The appellate court on its own initiative or on motion of a party may order a party or counsel . . . who uses these rules for the purpose of delay or who fails to comply with these rules to pay terms or compensatory damages to any other party who has been harmed by the delay or the failure to comply.

Because Leen is entitled to attorney fees and costs pursuant to the contract, this court need not award those amounts under RAP 18.9(a). Leen, however, also seems to be arguing that Demopolis should be required to pay an additional sum under RAP 18.9(a) as a penalty for his abuse of the appeals process. Leen relies upon Rich v. Starczewski, 29 Wn. App. 244, 628 P.2d 831, review denied, 96 Wn.2d 1002 (1981).

In Rich, the court found that Starczewski had "substantially expanded the scope of litigation in [the] case beyond that necessary to permit adequate review of claimed trial error." Rich, at 247-48. Therefore, although the issue raised on appeal had some merit, the court imposed sanctions under RAP 18.9(a). Demopolis's actions on appeal have not been as egregious as those of Starczewski in the Rich case and do not warrant sanctions in addition to the award of attorney fees on appeal.

Finally, Leen argues that he should be compensated for his own time in responding to this appeal. The law in this area is not clear. Ellis v. Cassidy, 625 F.2d 227, 230 (9th Cir. 1980). Some courts have awarded attorney fees to lawyers who have represented themselves when the award would further the policy of discouraging frivolous or harassing litigation. See Christiansburg Garment Co. v. EEOC, 434 U.S. 412, 420, 54 L. Ed. 2d 648, 93 S. Ct. 694 (1978). Fees were awarded in Winer v. Jonal Corp., 169 Mont. 247, 545 P.2d 1094 (1976), because the lawyers were required to take time from their practices to prepare and defend the suit, for which they suffered pecuniary losses. A Michigan court awarded fees because it acknowledged that legal services had been performed. See Wells v. Whinery, 34 Mich. App. 626, 192 N.W.2d 81 (1971).

In contrast, the court in O'Connell v. Zimmerman, 157 Cal. App. 2d 330, 321 P.2d 161 (1958) denied attorney fees because it found that the litigant had incurred no liability to pay attorney fees. An Illinois court held that it was against public policy to allow fees for an attorney pursuing his own cause. See Garrett v. Peirce, 74 Ill. App. 225 (1898). Generally, however, the reasoning upon which attorney fees have been denied to attorneys who litigate an action themselves is that no fees are allowed because no fees have been incurred. See Annot., Right of Party Who Is Attorney and Appears for Himself to Award of Attorney's Fees Against Opposing Party as Element of Costs, 78 A.L.R.3d 1119 (1977).
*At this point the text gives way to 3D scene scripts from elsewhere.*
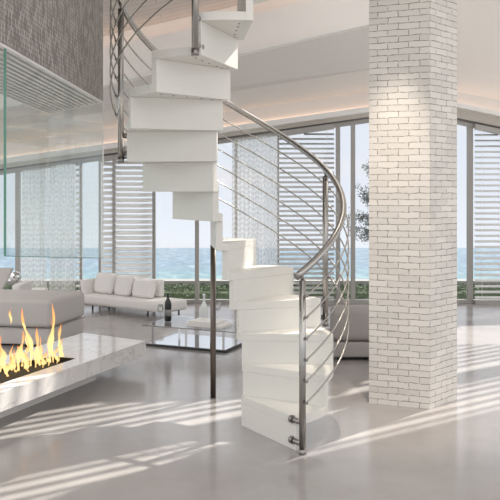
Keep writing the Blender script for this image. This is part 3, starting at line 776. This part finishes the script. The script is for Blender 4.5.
# --- coffee table
fl_p, fr_p = G(147, 346), G(224, 353); ux = (fr_p-fl_p); Lx = ux.length; ux.normalize(); uy = Vector((-ux.y, ux.x, 0)); Ly = .62
O_ = fl_p; tz = PZ(331, fr_p.y)
tb = thing('coffee_table', 'rectangular glass coffee table with chrome legs and dark edged base plate', 'table', tuple(fl_p))
bm = bmesh.new(); add_poly_prism(bm, rect(O_, ux, uy, -.01, Lx+.02, 0, Ly), .0, .022); obj('base_plate', bm, M['black'], tb)
bm = bmesh.new(); add_poly_prism(bm, rect(O_, ux, uy, .005, Lx+.005, .012, Ly-.015), .0225, .027); obj('mirror_shelf', bm, M['mirror'], tb)
bm = bmesh.new(); add_poly_prism(bm, rect(O_, ux, uy, -.05, Lx+.12, -.01, Ly+.05), tz-.008, tz); obj('glass_top', bm, M['clear'], tb)
bm = bmesh.new()
r4 = rect(O_, ux, uy, -.05, Lx+.12, -.01, Ly+.05)
add_tube(bm, [(*r4[0], tz-.004), (*r4[1], tz-.004), (*r4[2], tz-.004)], .005, 6); obj('glass_edge', bm, M['dark_steel'], tb)
for (a_, b_) in ((.05, .03), (Lx*.5, .03), (Lx-.02, .03), (.05, Ly-.04), (Lx*.5, Ly-.04), (Lx-.02, Ly-.04)):
    p = O_+ux*a_+uy*b_; bm = bmesh.new(); add_box(bm, p.x-.011, p.x+.011, p.y-.011, p.y+.011, .0275, tz-.0085); obj('leg', bm, M['chrome'], tb)
def T(x, y): return G(x, y, tz+.0005)
p = T(168, 321); hgt = PZ(293, p.y)-tz
wb = thing('wine_bottle', 'black wine bottle standing upright on the glass coffee table', 'bottle', tuple(p))
q = hgt/.31
bm = bmesh.new(); add_lathe(bm, p, [(.034*q, 0), (.038*q, .006*q), (.038*q, .19*q), (.033*q, .215*q), (.016*q, .245*q), (.0145*q, .31*q)], 20); obj('bottle_body', bm, M['bottle'], wb)
bm = bmesh.new(); add_lathe(bm, p, [(.0388*q, .06*q), (.0388*q, .13*q)], 20); obj('paper_label', bm, M['label'], wb)
def wineglass(p, h_, label, name='wine_glass'):
    bm = bmesh.new(); q = h_/.2
    add_lathe(bm, p, [(.034*q, 0), (.034*q, .004*q), (.005*q, .01*q), (.004*q, .085*q), (.03*q, .105*q), (.04*q, .14*q), (.033*q, .2*q), (.031*q, .2*q), (.037*q, .14*q), (.025*q, .108*q)], 18)
    o = obj(name, bm, M['clear']); tag(o, label, 'glass', 'wine glasses on the coffee table')
wineglass(T(160.5, 321), .17, 'empty wine glass immediately left of the black bottle')
wineglass(T(217.5, 320), .2, 'empty wine glass at the right end of the coffee table, behind the white tray')
p = T(204, 318); hgt = PZ(294, p.y)-tz; q = hgt/.28
bm = bmesh.new(); add_lathe(bm, p, [(.04*q, 0), (.044*q, .01*q), (.044*q, .12*q), (.03*q, .16*q), (.014*q, .185*q), (.013*q, .26*q), (.017*q, .265*q), (.017*q, .28*q)], 20)
M['frost'] = mat('pale_glass', (.80, .82, .82), .12, spec=.8); o = obj('decanter', bm, M['frost']); tag(o, 'pale glass decanter with long neck on the coffee table behind the tray', 'decanter')
p0, p1 = T(186, 326), T(221, 329)
d_ = (p1-p0).normalized(); n_ = Vector((-d_.y, d_.x, 0)); L_ = (p1-p0).length
tr = thing('serving_tray', 'thick white stacked tray lying on the coffee table', 'tray', tuple(p0))
bm = bmesh.new(); add_poly_prism(bm, rect(p0, d_, n_, 0, L_, 0, .26), tz+.001, tz+.03); obj('lower_board', bm, M['tray'], tr, bevel=.003)
bm = bmesh.new(); add_poly_prism(bm, rect(p0, d_, n_, .015, L_*.8, .015, .25), tz+.031, tz+.052); obj('upper_board', bm, M['tray'], tr, bevel=.003)

# ============================================================ olive tree outside
TD = 12.45
olive = thing('olive_tree', 'grey green olive tree outside the window, peeking out left of the pillar', 'tree', (PX(384, 11.5), 11.5, -.45))
TY = 11.5; tx = PX(384, TY)
bm = bmesh.new(); add_tube(bm, [(tx, TY, -.45), (tx+.04, TY, .2), (tx-.02, TY, .8), (tx-.08, TY, 1.3), (tx-.05, TY, 1.8)], [.06, .05, .04, .03, .012], 10)
ends = []
for i in range(46):
    z0 = random.uniform(.75, 1.8); s0 = Vector((tx-.04, TY, z0)); an = random.uniform(0, 6.28)
    ln = random.uniform(.2, .62)*(1.15-abs(z0-1.25)*.55)
    e1 = s0+Vector((math.cos(an)*ln, math.sin(an)*ln*.6, random.uniform(-.05, .35)))
    add_tube(bm, [s0, s0.lerp(e1, .5)+Vector((0, 0, .03)), e1], [.008, .005, .002], 5); ends.append((s0, e1))
obj('trunk', bm, M['bark'], olive)
bm = bmesh.new()
for s0, e1 in ends:
    for j in range(190):
        t_ = random.uniform(.25, 1.08); p = s0.lerp(e1, t_)+Vector((random.gauss(0, .032), random.gauss(0, .032), random.gauss(0, .036)))
        d = Vector((random.gauss(0, 1), random.gauss(0, .6), random.gauss(0, 1))).normalized(); a_, b_ = frame_at(d); l_ = random.uniform(.025, .045)
        bm.faces.new([bm.verts.new(p), bm.verts.new(p+d*l_*.5+a_*.011), bm.verts.new(p+d*l_), bm.verts.new(p+d*l_*.5-a_*.011)])
obj('foliage', bm, M['leaf'], olive)
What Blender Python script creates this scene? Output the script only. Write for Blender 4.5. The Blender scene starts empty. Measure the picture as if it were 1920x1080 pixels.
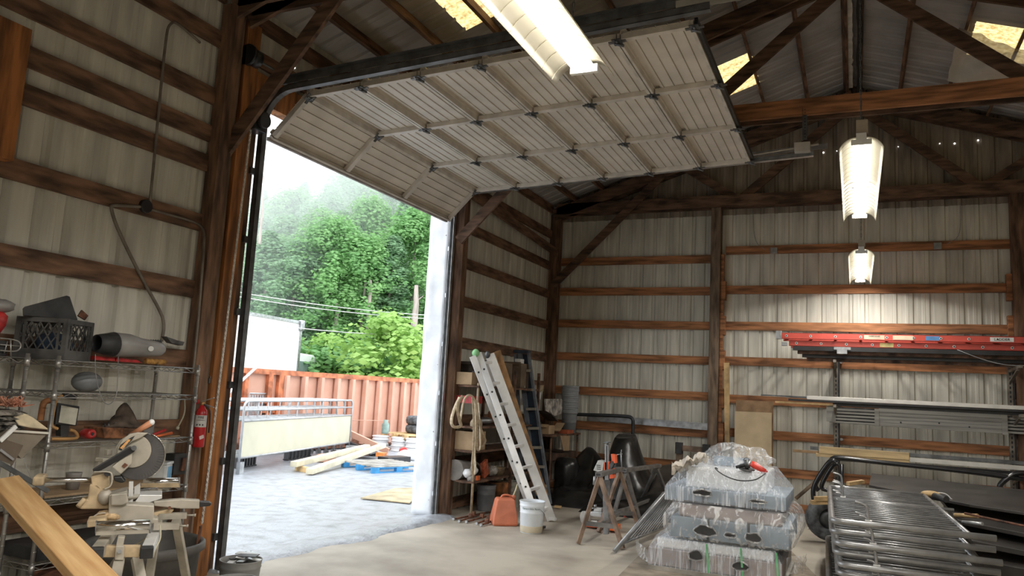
import bpy, math, random
from mathutils import Vector, Matrix, noise
random.seed(7)
sc = bpy.context.scene
COL = sc.collection

# ---------------------------------------------------------------- camera
F_PX = 1440.8
YAW, PITCH, ROLL = .422827, .1328, .053107
CAMP = Vector((0, 0, 1.7))
_F = Vector((-math.sin(YAW)*math.cos(PITCH), math.cos(YAW)*math.cos(PITCH), math.sin(PITCH)))
_r = _F.cross(Vector((0, 0, 1))).normalized(); _u = _r.cross(_F)
_R = _r*math.cos(ROLL)+_u*math.sin(ROLL); _U = -_r*math.sin(ROLL)+_u*math.cos(ROLL)
cam = bpy.data.objects.new('camera', bpy.data.cameras.new('camera'))
COL.objects.link(cam)
m = Matrix((_R, _U, -_F)).transposed().to_4x4(); m.translation = CAMP
cam.matrix_world = m
cam.data.sensor_width = 36; cam.data.lens = 36*F_PX/1920; cam.data.clip_end = 500
sc.camera = cam

# ---------------------------------------------------------------- sky and exposure
w = bpy.data.worlds.new('overcast_sky'); sc.world = w; w.use_nodes = True
nt = w.node_tree; bg = nt.nodes['Background']
bg.inputs[0].default_value = (.90, .95, 1.0, 1); bg.inputs[1].default_value = 3.1
sc.view_settings.view_transform = 'Standard'; sc.view_settings.look = 'None'
sc.view_settings.gamma = 1; sc.view_settings.use_curve_mapping = False
sc.view_settings.exposure = 0.25
TUBE_STRENGTH = 6.0
LAMP_POWER = 66.0
sc.cycles.max_bounces = 8; sc.cycles.diffuse_bounces = 5; sc.cycles.transparent_max_bounces = 12
sc.cycles.caustics_reflective = False; sc.cycles.caustics_refractive = False
sc.cycles.sample_clamp_indirect = 6; sc.cycles.volume_bounces = 2

# ---------------------------------------------------------------- helpers
def S(r, g=None, b=None):
    if g is None: g = b = r
    f = lambda c: (c/255/12.92 if c/255 <= .04045 else ((c/255+.055)/1.055)**2.4)
    return (f(r), f(g), f(b))
def ray(px, py):
    return _F+_R*((px-960)/F_PX)-_U*((py-540)/F_PX)
def AT(ax, val, px, py):                  # point of a world plane (0 x, 1 y, 2 z)
    d = ray(px, py); t = (val-CAMP[ax])/d[ax]; return CAMP+d*t
def ON(p0, n, px, py):
    d = ray(px, py); n = Vector(n); t = (Vector(p0)-CAMP).dot(n)/d.dot(n); return CAMP+d*t

MATS = {}
def mat(name, col, rough=.7, metal=0, var=.15, scale=6, stretch=(1, 1, 1), bump=0, col2=None, bscale=None, spec=.5, emit=0, alpha=1, coat=0, detail=4, lo=.35, hi=.65):
    if name in MATS: return MATS[name]
    mt = bpy.data.materials.new(name); mt.use_nodes = True; MATS[name] = mt
    n = mt.node_tree; b = n.nodes['Principled BSDF']
    b.inputs['Roughness'].default_value = rough; b.inputs['Metallic'].default_value = metal
    b.inputs['Specular IOR Level'].default_value = spec
    if coat: b.inputs['Coat Weight'].default_value = coat
    tc = n.nodes.new('ShaderNodeTexCoord'); mp = n.nodes.new('ShaderNodeMapping')
    n.links.new(tc.outputs['Object'], mp.inputs[0]); mp.inputs['Scale'].default_value = stretch
    nz = n.nodes.new('ShaderNodeTexNoise'); nz.inputs['Scale'].default_value = scale; nz.inputs['Detail'].default_value = detail
    n.links.new(mp.outputs[0], nz.inputs['Vector'])
    cr = n.nodes.new('ShaderNodeValToRGB')
    c2 = col2 or tuple(max(0, c*(1-var*2)) for c in col); c1 = col if col2 else tuple(min(1, c*(1+var)) for c in col)
    cr.color_ramp.elements[0].position = lo; cr.color_ramp.elements[1].position = hi
    cr.color_ramp.elements[0].color = (*c2, 1); cr.color_ramp.elements[1].color = (*c1, 1)
    n.links.new(nz.outputs[0], cr.inputs[0]); n.links.new(cr.outputs[0], b.inputs['Base Color'])
    if bump:
        bp = n.nodes.new('ShaderNodeBump'); bp.inputs['Strength'].default_value = bump; bp.inputs['Distance'].default_value = .01
        n2 = nz
        if bscale:
            n2 = n.nodes.new('ShaderNodeTexNoise'); n2.inputs['Scale'].default_value = bscale; n2.inputs['Detail'].default_value = 3
            n.links.new(mp.outputs[0], n2.inputs['Vector'])
        n.links.new(n2.outputs[0], bp.inputs['Height']); n.links.new(bp.outputs[0], b.inputs['Normal'])
    if emit:
        b.inputs['Emission Color'].default_value = (*col, 1); b.inputs['Emission Strength'].default_value = emit
    if alpha < 1: b.inputs['Alpha'].default_value = alpha
    return mt
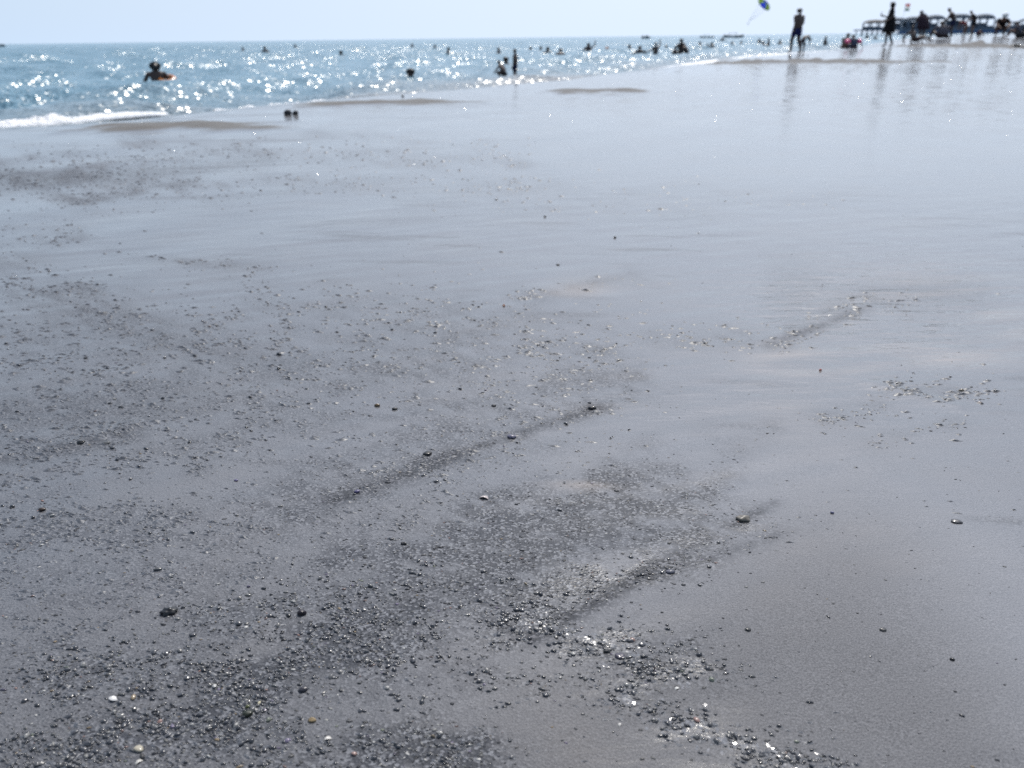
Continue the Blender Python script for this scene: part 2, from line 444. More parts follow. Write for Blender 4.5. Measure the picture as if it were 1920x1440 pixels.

[10] The better reasoning supports an award of attorney fees to lawyers who represent themselves. As reasoned in the Winer case, lawyers who represent themselves must take time from their practices to prepare and appear as would any other lawyer. Furthermore, overall costs may be saved because lawyers who represent themselves are more likely to be familiar with the facts of their cases. As noted above, Leen properly requested attorney fees and costs in his brief, as required by RAP 18.1. Leen, therefore, should be awarded fees for his own time spent responding to this appeal.

The order of the trial court is affirmed.

GROSSE, C.J., and KENNEDY, J., concur.

After modification, further reconsideration denied October 2, 1991.

Review denied at 118 Wn.2d 1022 (1992).